Kuruharan 01-28-2016 04:13 PM

Demonyms
 
A very simple question (well, two questions...well, two and a related third).

Why is it Gondorians instead of Gondorrim?

Similarly, why is it Numenorians instead of Numenorrim?

I initially thought it was to avoid being pejorative (i.e. Haradrim) but the greatest allies of Gondor were the Rohirrim, so that might not be the case...at least not directly.

Perhaps it was still a bit of cultural pretension of "-rim" not being used to describe directly Edainic peoples (I say "directly" because the Rohirrim were of ultimate Edainic extraction).

A related question would be...Elves did not generally seem to have "national" demonyms for themselves, at least to my recollection. What would an Elf of Nargothrond have called himself, if anything?

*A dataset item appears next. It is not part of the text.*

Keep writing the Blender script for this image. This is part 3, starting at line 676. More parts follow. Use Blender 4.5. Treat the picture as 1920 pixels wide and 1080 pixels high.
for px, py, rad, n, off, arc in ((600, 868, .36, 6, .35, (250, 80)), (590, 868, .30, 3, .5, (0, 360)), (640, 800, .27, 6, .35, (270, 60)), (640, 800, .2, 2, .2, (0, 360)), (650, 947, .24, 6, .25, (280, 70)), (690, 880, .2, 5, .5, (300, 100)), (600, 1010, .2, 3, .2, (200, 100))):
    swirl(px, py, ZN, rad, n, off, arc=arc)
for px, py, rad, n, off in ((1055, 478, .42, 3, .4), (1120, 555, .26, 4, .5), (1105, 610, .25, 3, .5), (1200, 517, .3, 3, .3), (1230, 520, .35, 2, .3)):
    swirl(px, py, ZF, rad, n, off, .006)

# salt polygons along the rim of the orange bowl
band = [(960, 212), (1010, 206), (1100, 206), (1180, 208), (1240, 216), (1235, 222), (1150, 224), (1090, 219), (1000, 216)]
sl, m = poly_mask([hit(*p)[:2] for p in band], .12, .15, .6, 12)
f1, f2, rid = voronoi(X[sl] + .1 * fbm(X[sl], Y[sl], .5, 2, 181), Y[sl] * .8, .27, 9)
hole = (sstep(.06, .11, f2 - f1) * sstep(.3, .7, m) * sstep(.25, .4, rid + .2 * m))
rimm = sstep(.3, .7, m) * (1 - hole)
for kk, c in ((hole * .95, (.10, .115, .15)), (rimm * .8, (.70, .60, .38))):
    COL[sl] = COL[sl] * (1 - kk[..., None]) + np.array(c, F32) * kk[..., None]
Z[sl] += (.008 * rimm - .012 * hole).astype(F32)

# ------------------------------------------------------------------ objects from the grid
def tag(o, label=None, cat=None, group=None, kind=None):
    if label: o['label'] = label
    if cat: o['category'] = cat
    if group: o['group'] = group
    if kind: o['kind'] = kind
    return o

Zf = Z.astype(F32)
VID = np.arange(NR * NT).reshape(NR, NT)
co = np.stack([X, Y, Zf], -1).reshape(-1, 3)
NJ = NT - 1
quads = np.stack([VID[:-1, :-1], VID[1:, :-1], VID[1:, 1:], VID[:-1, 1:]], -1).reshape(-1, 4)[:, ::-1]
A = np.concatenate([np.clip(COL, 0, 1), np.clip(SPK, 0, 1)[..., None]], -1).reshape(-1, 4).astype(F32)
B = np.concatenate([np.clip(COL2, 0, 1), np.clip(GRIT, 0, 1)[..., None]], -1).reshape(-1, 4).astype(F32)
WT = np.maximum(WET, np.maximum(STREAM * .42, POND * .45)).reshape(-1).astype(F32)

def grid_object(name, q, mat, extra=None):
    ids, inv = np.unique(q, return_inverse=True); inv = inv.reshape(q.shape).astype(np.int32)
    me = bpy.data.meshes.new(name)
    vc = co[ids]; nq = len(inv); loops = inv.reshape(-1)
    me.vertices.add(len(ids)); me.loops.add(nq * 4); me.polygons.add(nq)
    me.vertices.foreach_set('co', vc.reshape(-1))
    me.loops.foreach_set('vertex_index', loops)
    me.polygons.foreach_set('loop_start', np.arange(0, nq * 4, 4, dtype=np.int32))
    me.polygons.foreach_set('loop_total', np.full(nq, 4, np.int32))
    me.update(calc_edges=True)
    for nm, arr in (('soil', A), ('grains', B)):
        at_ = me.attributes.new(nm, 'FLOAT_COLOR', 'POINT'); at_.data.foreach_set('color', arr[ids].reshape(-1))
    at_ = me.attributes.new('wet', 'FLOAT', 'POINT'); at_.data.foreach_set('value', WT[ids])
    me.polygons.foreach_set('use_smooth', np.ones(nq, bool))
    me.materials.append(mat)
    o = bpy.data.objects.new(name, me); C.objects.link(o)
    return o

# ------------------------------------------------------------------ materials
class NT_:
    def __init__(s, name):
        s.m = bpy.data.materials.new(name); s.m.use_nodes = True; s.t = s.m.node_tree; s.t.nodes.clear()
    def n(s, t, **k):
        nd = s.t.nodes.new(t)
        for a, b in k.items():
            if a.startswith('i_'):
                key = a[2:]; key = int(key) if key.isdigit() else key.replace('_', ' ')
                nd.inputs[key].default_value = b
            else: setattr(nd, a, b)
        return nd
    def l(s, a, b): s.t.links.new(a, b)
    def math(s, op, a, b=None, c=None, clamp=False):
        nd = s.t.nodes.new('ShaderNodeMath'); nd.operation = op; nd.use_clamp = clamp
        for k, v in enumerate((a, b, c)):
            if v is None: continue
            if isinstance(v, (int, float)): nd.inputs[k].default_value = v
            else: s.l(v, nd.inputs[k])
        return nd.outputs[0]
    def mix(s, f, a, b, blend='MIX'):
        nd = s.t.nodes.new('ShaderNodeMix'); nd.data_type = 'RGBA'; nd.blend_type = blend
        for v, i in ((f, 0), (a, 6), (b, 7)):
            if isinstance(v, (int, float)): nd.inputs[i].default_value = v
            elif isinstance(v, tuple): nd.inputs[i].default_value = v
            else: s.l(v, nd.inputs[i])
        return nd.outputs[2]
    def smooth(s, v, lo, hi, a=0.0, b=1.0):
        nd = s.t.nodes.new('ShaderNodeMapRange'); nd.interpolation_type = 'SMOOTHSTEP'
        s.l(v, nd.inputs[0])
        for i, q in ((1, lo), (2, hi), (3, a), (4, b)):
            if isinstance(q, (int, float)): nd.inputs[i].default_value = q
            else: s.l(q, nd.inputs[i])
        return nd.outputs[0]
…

Galadriel55 01-28-2016 04:26 PM

Never thought about it. Could it have something to do with the Common Tongue, where the "-rim" ending is only kept as an exception, in imitation of Elvish (or at least the Gondorian dialect)? Perhaps it was Gondorrim and Numenorrim when spoken in their language.

Andsigil 01-29-2016 05:29 AM

Quote:

Originally Posted by Kuruharan (Post 703748)
A very simple question (well, two questions...well, two and a related third).

Why is it Gondorians instead of Gondorrim?

Similarly, why is it Numenorians instead of Numenorrim?

I initially thought it was to avoid being pejorative (i.e. Haradrim) but the greatest allies of Gondor were the Rohirrim, so that might not be the case...at least not directly.

Perhaps it was still a bit of cultural pretension of "-rim" not being used to describe directly Edainic peoples (I say "directly" because the Rohirrim were of ultimate Edainic extraction).

A related question would be...Elves did not generally seem to have "national" demonyms for themselves, at least to my recollection. What would an Elf of Nargothrond have called himself, if anything?

I would guess that it's just a case of the suffixes -han, -rad, and -dor simply being conjuncted (?) differently.

We do this in English:

Scotland = Scottish
England = English
Ireland = Irish

Japan = Japanese
Portugal = Portuguese
Taiwan = Taiwanese

Russia = Russian
Lithuania = Lithuanian
Bulgaria = Bulgarian

Because it's English, and English is essentially a square peg of French hammered into a round hole of German, it isn't always consistent. But, I think it's the same idea.

Faramir Jones 01-29-2016 07:45 AM

Because Tolkien wrote it that way
 
One answer to your question, Kuruharan, ones that's a little tongue in cheek, :p is that it's because Tolkien wrote things that way.

For example, he wrote 'Middle-earth', not 'Middle Earth'; so we and other fans who write about him and his works tend to write that title according to the first example, with the dash. ;)

You asked a good question, and Galadriel55 and Andsigil offered some good answers.